Israel's Chief Rabbi Under Fire for Refusing to Call Pittsburgh Terror Attack Site a Synagogue Because It's Not Orthodox

Chief rabbi of Israel David Lau speaks at a traditional Jewish school in Berlin, on November 8, 2013. He has been criticized for not calling the site of the Pittsburgh massacre of 11 Jewish worshippers a synagogue. JOHANNES EISELE/AFP/Getty Images

Israel's chief rabbi has been criticized for not calling the site of the massacre of 11 Jews in Pittsburgh a synagogue.

Rabbi David Lau, along with ultra-Orthodox Israeli newspapers, has refrained from describing the Tree of Life, where a gunman carried out what is believed to be the worst anti-Semitic attack in American history on Saturday, as a synagogue.

The Tree of Life Synagogue has a conservative congregation, and the ultra-Orthodox community does not recognize non-Orthodox movements of Judaism.

The Times of Israel described the ultra-Orthodox Lau as an "avowed foe" of more liberal streams of Judaism. He was reportedly key in pushing the government to renege on a deal for an egalitarian prayer section at the Western Wall.

Lau told the Israeli newspaper Makor Rishon: "Any murder of any Jew in any part of the world for being Jewish is unforgivable, but he described the site of the killings as a "place with a profound Jewish flavor."

He was asked why Israel's ultra-Orthodox newspapers all described the Tree of Life as a Jewish center, rather than a synagogue.

Lau said that what the place is called does not matter. "They were killed because they were Jews. Does it matter which synagogue or liturgical tradition they pray in," he said.

"We are talking about Jews. We don't need to create issues at painful moments," he added, according to The Times of Israel.

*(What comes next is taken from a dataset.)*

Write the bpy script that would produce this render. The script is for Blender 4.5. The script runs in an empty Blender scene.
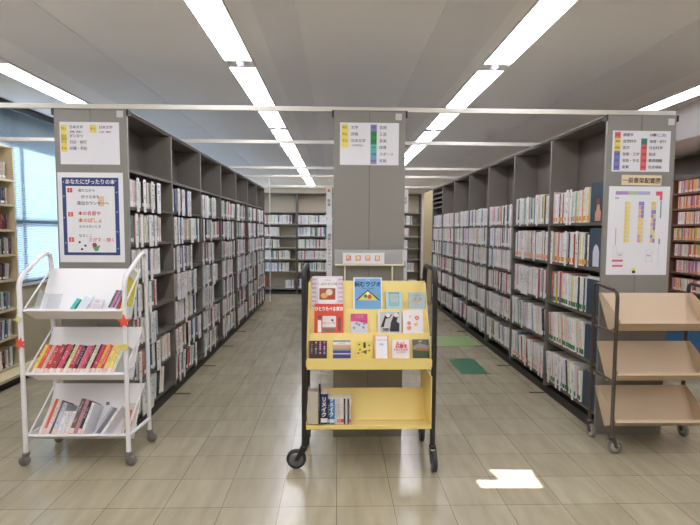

But the executive director of the conservative movement in Israel, Yizhar Hess, tweeted: "Really, Chief Rabbi of Israel? A place with a profound Jewish flavor? Perhaps a synagogue?"

Israeli scholar Tony Persico tweeted: "Chief Rabbi Lau refuses to say it was a synagogue. And that's while Jews were murdered when praying."

The accused gunman, Robert Bowers, 46, who had a history of posting anti-Semitic messages online, was charged with 29 criminal counts, including murder and obstructing the free exercise of religious beliefs, which is a hate crime. He could face the death penalty if convicted.

During a service on Sunday at the Tree of Life Synagogue, Pittsburgh Mayor Bill Peduto said: "This is the darkest hour in our city's history."

Meanwhile, Tree of Life Rabbi Jeffrey Myers gave an emotional vigil speech on Sunday calling for American political leaders to "stop the words of hate."

"My words are not intended as political. My mother always taught me that if you don't have anything nice to say, don't say it," he said, which sparked cries of "vote" from the audience.

Rabbi Jonathan Perlman those attending the vigil service: "What happened yesterday will not break us. It will not ruin us. We will continue to thrive and sing and worship and learn together and continue our historic legacy in the city with the friendliest people that I know."